One of thousands of journalists who contributed to the Paterno legend is Frank Fitzpatrick, columnist for The Philadelphia Inquirer and author of two books about Paterno and Penn State football. Fitzpatrick says the church analogy is particularly apt.
FRANK FITZPATRICK:
You know, no one will ever look at the Pope or the Catholic hierarchy in the same way again. And, and, you know, in a like manner, no one’s ever gonna view Joe Paterno in, in the same way ever again. Well, I make clear that Joe hasn’t had the chance to give his side of the story yet, but if these allegations are true, it turns the whole Joe Paterno story on its head.
BOB GARFIELD:
Print reporters, columnists, most especially, it seems to me, TV producers and game announcers over the years, have been just extraordinarily fulsome about the man. At certain points it veered on the comical. In covering Paterno and in writing your books, did – did you personally react to the degree of the rapturousness of the prose?
FRANK FITZPATRICK:
Well, I always tried to point out that as adored as, as Joe Paterno was in college football, there was a certain segment of the population, particularly among coaches, who – who seem to be the the focus of this criticism over the years, that people who did things the way as Joe wouldn’t do it, which I think that Joe was, was sanctimonious, was holier than thou, was – when, in fact, you know, he was just like anybody else.

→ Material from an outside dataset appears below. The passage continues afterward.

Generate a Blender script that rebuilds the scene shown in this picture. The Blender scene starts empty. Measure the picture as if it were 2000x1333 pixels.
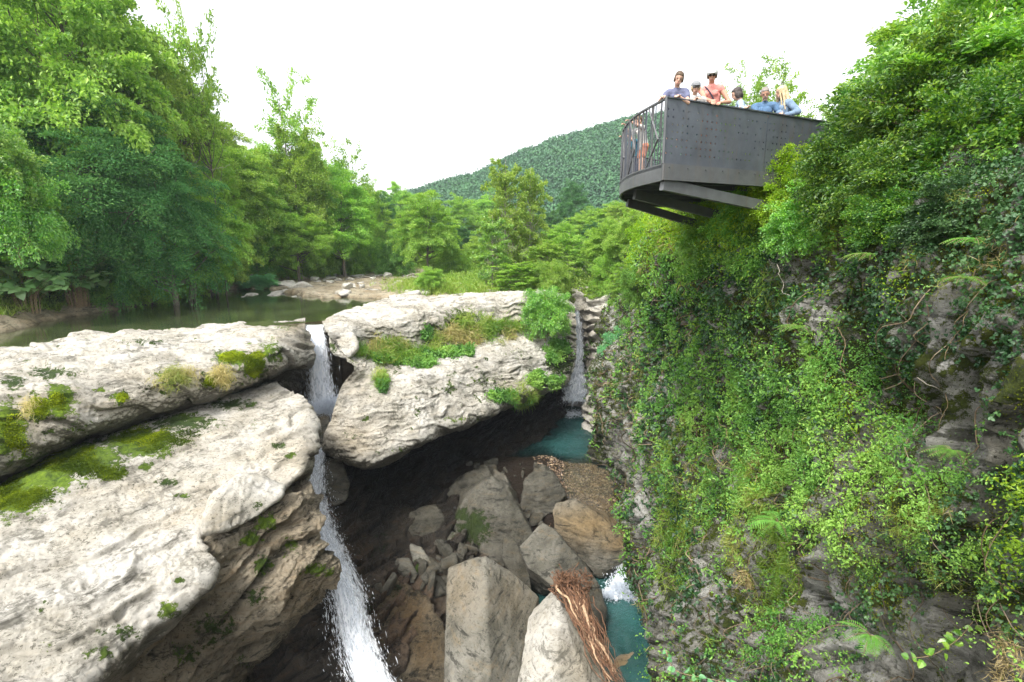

If we didn’t have these people idealizing him in such a way, you know, maybe we’d all have a different view of “Saint Joe.”
BOB GARFIELD:
His athletes have had a higher graduation rate than athletes at other major football schools. His players have had a lower incidence [LAUGHS] of felony arrests, it seems to me. There's been no evidence that he hasn't lived up to the image of the man beyond reproach.
FRANK FITZPATRICK:
No, that's true. Like any mythology, there's truth at its core. And certainly this casts his entire career in a different light, but it would be a shame if this indiscretion, as large and heinous as it, as it might be, were to overshadow 60 years of, of an admirable record.
BOB GARFIELD:
You know, I believe that if the allegations are true, what Curley and Schultz did is worst than child abuse. And I say that for the following reason: Pedophiles are born with these impulses that it's their job to fight. When they’re week and when they fail and when they commit crimes, it's horrible but they’re afflicted. People who enable them, whether it's the Vatican or allegedly the athletic director of the Penn State Nittany Lions, they are not afflicted. They’re simply making the most expedient choice, the most cynical possible choice that results in more children being harmed.
FRANK FITZPATRICK:
Oh, you’re right. I mean, you can make that argument, that what drove Sandusky is a sickness but, you know, what – what these other people did is purely cold and calculating. And I just can’t fathom it. I mean, it’s - it's sickening.
BOB GARFIELD:
You are a Joe Paterno biographer. Let's just say you were starting that project today, where do you begin?
FRANK FITZPATRICK:
I, I understand Paterno addressed his team; he broke down in tears. To me that would be the opening scene. I mean, I would wonder what's behind these tears. Is it a guy that realizes he’s nuked his reputation and his legacy? Is it someone that’s finally recognized the evil that’s at the heart of this whole matter or somebody who’s disappointed in himself and feels bad for his players, who had nothing to do with this and now have to kind of suffer the consequences?
BOB GARFIELD:
Is there anything you've written about Paterno, either in your books or in columns over the years, that, that just you wish you could have back?
FRANK FITZPATRICK:
Well, just about everything now, Bob. We are all gonna view Joe Paterno for as long as, as he’s on this earth and beyond through the prism of this scandal. I – to think of it in terms of Joe’s legacy, think – think of the obituary that’ll be written when he’s died. This is going to be in the lead. I mean, there may be other elements to that first paragraph of that obituary. It may say he was a great coach who won two national championships and tried to do things the right way.
But believe me, there’s gonna be a mention of this scandal in there and his great failing.
It’s as if Abraham Lincoln had slaves or something. I mean, there’s this moral compromise that you never thought possible.
BOB GARFIELD:
Fitz, thank you very much.
FRANK FITZPATRICK:
All right, Bob. Take care.
BOB GARFIELD:
Frank Fitzpatrick is a columnist for The Philadelphia Inquirer and author of The Lion in Autumn.